NORTHANGER ABBEY: JANE AUSTEN

Student report for Gothic Fiction: ENGL 450

In Northanger Abbey, Jane Austen presents the reader with a study of moral considerations. Yet beyond that, she illustrates the use of writing as an educational tool. Austen mixes a diversity of fictional elments, including satire, to explore and develop her main character, Catherine Morland. Her 'education' parallels that of the reader. That is, Austen seems aware that Northanger Abbey is about writing itself, and that the complexities and illusions that her characters face are confronted by the reader as well.
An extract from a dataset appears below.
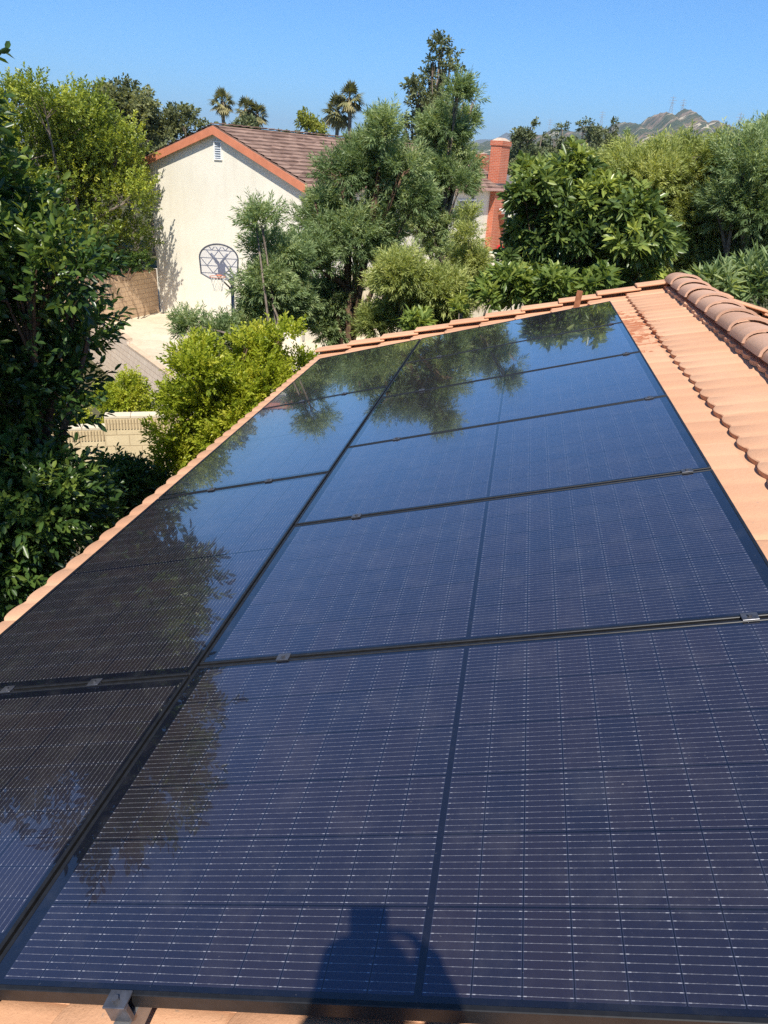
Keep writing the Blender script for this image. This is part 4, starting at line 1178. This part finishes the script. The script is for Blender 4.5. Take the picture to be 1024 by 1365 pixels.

The first two chapters are what may be considered the 'gothic' chapters. When examined closely, they seem to explain or warn the reader of the perils of employing one literary device or form to explain events and circumstances. Clearly, Austen is concerned with the education of what may appear to be an 'ordinary' woman. But Austen uses elaborate means and complex literary and fictional events to maintain the realism of her main character. By doing so Austen illustrates that what may appear to be an ordinary situation will require complex means to understand its true intent. Austen is not overtly critical of 'gothic' or supernatural events, but rather illustrates the inherent danger in using one explanation to understand the world. Certainly, Austen uses Catherine to deliberate moral and social situations, but the true value of the novel resides in Austen's ability to show that viewing or explaining the world from only one perspective, whether empiricist, moralist, sentimentalist, or otherwise, is not an appropriate way to 'educate'.